### Data segment
____

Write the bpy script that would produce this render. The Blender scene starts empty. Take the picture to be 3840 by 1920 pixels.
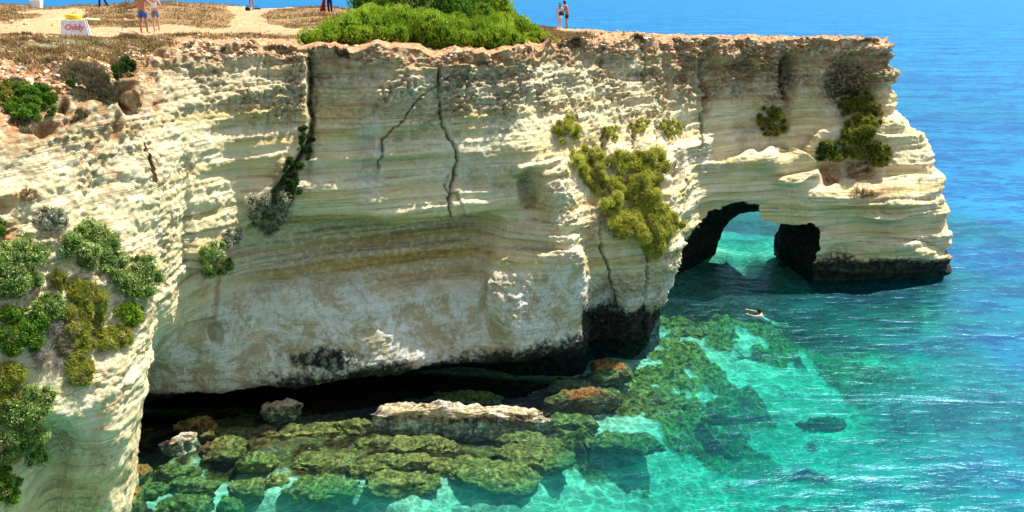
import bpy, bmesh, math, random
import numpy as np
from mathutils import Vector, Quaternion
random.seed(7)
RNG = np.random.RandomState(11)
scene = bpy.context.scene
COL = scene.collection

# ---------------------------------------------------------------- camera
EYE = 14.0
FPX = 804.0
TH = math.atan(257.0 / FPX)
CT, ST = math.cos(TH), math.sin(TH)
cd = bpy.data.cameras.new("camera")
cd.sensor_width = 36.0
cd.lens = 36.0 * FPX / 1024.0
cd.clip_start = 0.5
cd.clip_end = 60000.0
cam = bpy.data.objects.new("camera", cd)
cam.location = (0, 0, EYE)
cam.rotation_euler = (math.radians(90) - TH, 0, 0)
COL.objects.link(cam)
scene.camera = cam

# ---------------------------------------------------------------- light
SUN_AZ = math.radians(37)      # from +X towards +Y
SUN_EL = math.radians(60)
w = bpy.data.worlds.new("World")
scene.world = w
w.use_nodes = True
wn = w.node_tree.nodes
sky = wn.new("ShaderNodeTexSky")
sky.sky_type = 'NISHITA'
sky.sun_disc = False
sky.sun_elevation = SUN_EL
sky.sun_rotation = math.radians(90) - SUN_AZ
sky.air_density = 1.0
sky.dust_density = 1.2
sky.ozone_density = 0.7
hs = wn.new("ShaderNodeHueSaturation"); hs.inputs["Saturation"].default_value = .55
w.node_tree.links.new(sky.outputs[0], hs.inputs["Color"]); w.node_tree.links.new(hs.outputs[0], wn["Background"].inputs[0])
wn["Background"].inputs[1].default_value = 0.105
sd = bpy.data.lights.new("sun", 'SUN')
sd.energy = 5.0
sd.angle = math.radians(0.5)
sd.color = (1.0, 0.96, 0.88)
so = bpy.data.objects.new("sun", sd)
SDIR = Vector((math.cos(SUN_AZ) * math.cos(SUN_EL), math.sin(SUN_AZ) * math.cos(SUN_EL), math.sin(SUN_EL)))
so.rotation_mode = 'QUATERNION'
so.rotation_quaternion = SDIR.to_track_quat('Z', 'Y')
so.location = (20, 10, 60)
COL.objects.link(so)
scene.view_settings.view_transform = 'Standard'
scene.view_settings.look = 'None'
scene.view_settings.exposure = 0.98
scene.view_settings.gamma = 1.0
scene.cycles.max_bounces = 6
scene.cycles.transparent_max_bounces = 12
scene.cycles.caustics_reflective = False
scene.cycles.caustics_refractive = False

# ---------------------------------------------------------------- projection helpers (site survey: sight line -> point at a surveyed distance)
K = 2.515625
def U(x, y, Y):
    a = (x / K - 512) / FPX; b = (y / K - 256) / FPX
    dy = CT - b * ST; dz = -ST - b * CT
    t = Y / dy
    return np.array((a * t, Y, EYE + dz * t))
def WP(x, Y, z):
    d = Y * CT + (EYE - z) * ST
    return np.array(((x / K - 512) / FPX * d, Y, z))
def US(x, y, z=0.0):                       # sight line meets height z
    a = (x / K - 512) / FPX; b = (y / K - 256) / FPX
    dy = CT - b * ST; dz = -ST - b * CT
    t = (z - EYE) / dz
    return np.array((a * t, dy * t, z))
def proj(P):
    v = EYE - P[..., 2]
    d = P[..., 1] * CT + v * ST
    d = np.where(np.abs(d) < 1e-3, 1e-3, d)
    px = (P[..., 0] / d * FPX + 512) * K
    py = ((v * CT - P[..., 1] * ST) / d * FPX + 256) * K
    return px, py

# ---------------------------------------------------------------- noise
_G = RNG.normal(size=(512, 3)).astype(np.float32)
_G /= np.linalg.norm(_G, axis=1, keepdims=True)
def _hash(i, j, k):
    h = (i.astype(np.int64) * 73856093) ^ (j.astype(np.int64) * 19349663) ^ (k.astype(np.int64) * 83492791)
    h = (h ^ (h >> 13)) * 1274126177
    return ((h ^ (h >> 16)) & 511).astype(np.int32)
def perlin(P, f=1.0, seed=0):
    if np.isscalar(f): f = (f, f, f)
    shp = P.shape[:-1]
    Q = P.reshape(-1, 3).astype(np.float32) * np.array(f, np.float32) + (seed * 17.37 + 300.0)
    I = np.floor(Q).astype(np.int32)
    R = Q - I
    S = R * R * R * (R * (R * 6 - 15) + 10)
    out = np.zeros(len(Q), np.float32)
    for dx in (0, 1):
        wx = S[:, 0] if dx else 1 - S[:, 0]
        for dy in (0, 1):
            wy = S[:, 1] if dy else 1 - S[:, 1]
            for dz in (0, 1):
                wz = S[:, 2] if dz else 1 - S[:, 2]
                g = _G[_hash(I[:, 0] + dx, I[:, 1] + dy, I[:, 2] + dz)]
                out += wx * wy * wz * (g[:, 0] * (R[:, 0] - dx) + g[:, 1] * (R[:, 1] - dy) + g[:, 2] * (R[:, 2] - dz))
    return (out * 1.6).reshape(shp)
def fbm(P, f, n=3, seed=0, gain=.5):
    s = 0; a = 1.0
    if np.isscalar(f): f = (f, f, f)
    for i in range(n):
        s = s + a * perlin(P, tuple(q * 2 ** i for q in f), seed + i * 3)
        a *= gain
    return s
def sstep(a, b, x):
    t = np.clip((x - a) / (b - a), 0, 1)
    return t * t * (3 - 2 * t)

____

From the first line above through the line containing "COL = scene.collection", copy everything exactly, without the pictures.

### Worked answer
Write the bpy script that would produce this render. The Blender scene starts empty. Take the picture to be 3840 by 1920 pixels.
import bpy, bmesh, math, random
import numpy as np
from mathutils import Vector, Quaternion
random.seed(7)
RNG = np.random.RandomState(11)
scene = bpy.context.scene
COL = scene.collection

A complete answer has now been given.